UN Security Council delegation seeks Rohingya’s safe return

UN Security Council President Gustavo Meza-Cuadra, center, Permanent Representative of Poland to United Nations Joanna Wronecka, right, and Permanent Representative of the State of Kuwait to the United Nations Mansour Al-Otaibi meet the press after a two-day visit to Myanmar.


:: A UN Security Council delegation on Tuesday visited Myanmar’s Rakhine state, where hundreds of thousands of Rohingya Muslims have fled military-led violence, and urged the government to improve the security conditions for the return of the refugees.

Around 700,000 Rohingya fled their homes to squalid camps in Bangladesh last year as Myanmar’s army launched a brutal crackdown following insurgent attacks on security posts.

State television showed the ambassadors touring the border area. Traveling by helicopter, they visited two villages, one transit center and one reception camp, where refugees who return will initially be housed.

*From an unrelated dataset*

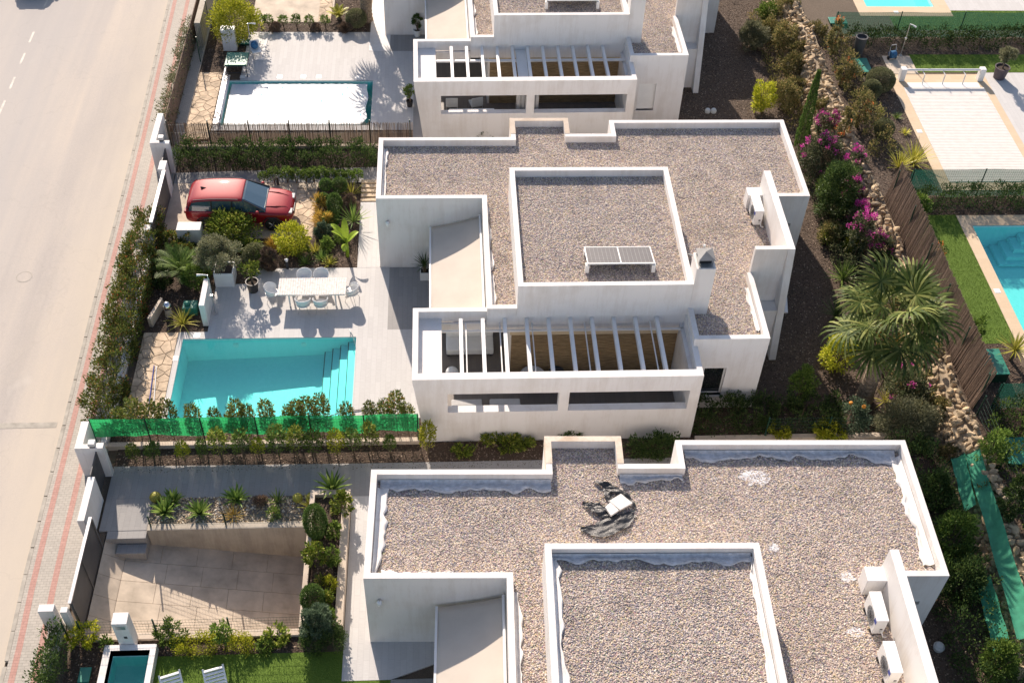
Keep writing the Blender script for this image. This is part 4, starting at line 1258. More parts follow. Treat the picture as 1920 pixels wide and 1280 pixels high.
# the same for the middle villa
wall([(-10.6, 6.6), (-10.33, 6.6), (-10.33, 8.9), (-10.6, 8.9)], 0, 1.75, 'white street wall end above the middle wicket gate')
wall(rect(-10.33, 6.6, -9.95, 6.8), 0, 1.75, 'short white cross wall at the middle wicket gate')
wall(rect(-9.95, 6.55, -9.72, 6.8), 0, 1.75, 'slim white pier beside the hedge at the middle wicket gate')
lamp_box(-10.08, 6.78, 1.75, 'small pale lamp on the pier of the middle wicket gate')
wall(rect(-9.98, 4.85, -9.66, 5.5), 0, 1.6, 'white gate pillar between wicket and parking gate of the middle villa')
g_ = empty('wicket_gate', (0, 0, 0), 0, 'dark wicket gate leaf at the middle villa', 'gate', kind='thing')
MB().box(-9.95, 5.52, 0.08, -9.91, 6.54, 1.5).build('leaf', 'dark_grey_gate', g_)
MB().box(-9.99, 5.65, 0.95, -9.87, 5.69, 1.0).build('handle', 'steel', g_)
g_ = empty('sliding_gate', (0, 0, 0), 0, 'dark sliding gate with pale rail beside the red car', 'gate', kind='thing')
MB().box(-9.74, 1.3, 0.05, -9.68, 4.84, 1.5).build('panel', 'dark_grey_gate', g_)
MB().box(-9.78, 1.3, 1.5, -9.64, 4.84, 1.58).build('rail', 'white_paint', g_)
wall(rect(-9.98, 0.75, -9.72, 1.28), 0, 1.45, 'white gate post half hidden by the photinia hedge')
wall(rect(-9.95, -9.74, -9.75, 0.74), 0, 0.4, 'low white wall behind the photinia hedge')
wall(rect(-8.72, 1.24, -7.7, 1.78), 0, 1.15, 'thick white slab wall with dazzling top beside the car')
wall(rect(-7.12, -3.42, -6.9, -1.85), 0, 1.2, 'free standing white garden wall at the edge of the pool deck')
wall([(-9.3, -3.4), (-8.95, -2.2), (-8.85, -2.25), (-9.15, -3.45)], 0, 0.5, 'low curved stone kerb wall beside the mirrored ball', 'pale_coping')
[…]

They also met with members of different groups affected by the violence, including Rakhine Buddhists, Hindus and some Muslims who did not flee.

The ambassadors visited refugees in Bangladesh over the weekend, and on Monday held talks with Myanmar officials, including the country’s leader, Aung San Suu Kyi, and military commander-in-chief Senior Gen. Min Aung Hlaing.

At a news conference in Myanmar’s capital, Naypyitaw, before flying out of the country, the ambassadors reminded Myanmar’s government of its obligations as a member of the United Nations. The envoys represent the 15 countries making up the Security Council, the UN’s most powerful body.

“We are not asking Myanmar government something new. They are a member of the United Nations and they are a member and state party to many UN conventions. The return of refugees should be in conformity with international standards,” said Kuwait’s representative, Mansour Al-Otaibi.

Bangladesh and Myanmar agreed in December to begin repatriating the refugees in January, but there were concerns among rights groups and Rohingya that they would be forced to return and face unsafe conditions in Myanmar.

In its counterinsurgency sweeps in Rakhine state after the attacks last August on security personnel, Myanmar’s military was accused of massive human rights violations, including rape, killing, torture, and the burning of Rohingya homes, that UN and US officials have called ethnic cleansing. Thousands are believed to have died.

The Rohingya face official and social discrimination in predominantly Buddhist Myanmar, which denies most of them citizenship and basic rights because they are looked on as immigrants from Bangladesh, even though many settled in Myanmar generations ago.

“Basically the message we convey is it is very important to improve the security conditions for the return of the refugees, and also collaboration with the international organization, particularly the United Nations,” said Gustavo Meza-Cuadra, ambassador of Peru. “And we also mentioned the importance of the investigation regarding what happened here before the refugees went to Bangladesh.”

The UN refugee agency and Bangladesh recently finalized a memorandum of understanding that said the repatriation process must be “safe, voluntary and dignified, in line with international standards.” The Security Council delegation has asked Myanmar’s government to sign the memorandum as well.

“We believe that if the memorandum of understanding can be signed quickly and the UN agencies given unconditional access, that would be the best thing to do with the scale of the problem,” said Karen Pierce, Britain’s ambassador to the United Nations.

Pierce parried a journalist’s question about whether the UN should make a referral to the International Criminal Court to investigate the atrocities alleged to have been carried out by Myanmar security forces, acknowledging only that it could be one avenue of investigation.

In New York, UN deputy spokesman Farhan Haq noted at a briefing that around 500,000 Rohingya still live in Rakhine, “facing continued discrimination and marginalization, including around 130,000 men, women and children who are trapped in appalling conditions in camps.”

“Severe restrictions on their freedom of movement persist, grossly restricting their access to health care, education and livelihoods,” he said. “This is the reality that must be changed if refugees are to be reasonably expected to return.”

He also pointed out that many of the Rohingya refugees in Bangladesh, already living in poor and crowded conditions, face further misery with the early onset on the monsoon season, with a strong risk of landslides and flooding.

An international appeal for $951 million for humanitarian aid for the refugees and their host communities was only 10 percent funded, he added.

Myanmar’s government agreed to allow the Security Council to visit after previously rejecting UN requests for a trip by a specially appointed independent fact-finding committee. The team said in March that it found evidence of human rights violations against the Kachin, Shan and Rohingya minorities “in all likelihood amounting to crimes under international law.”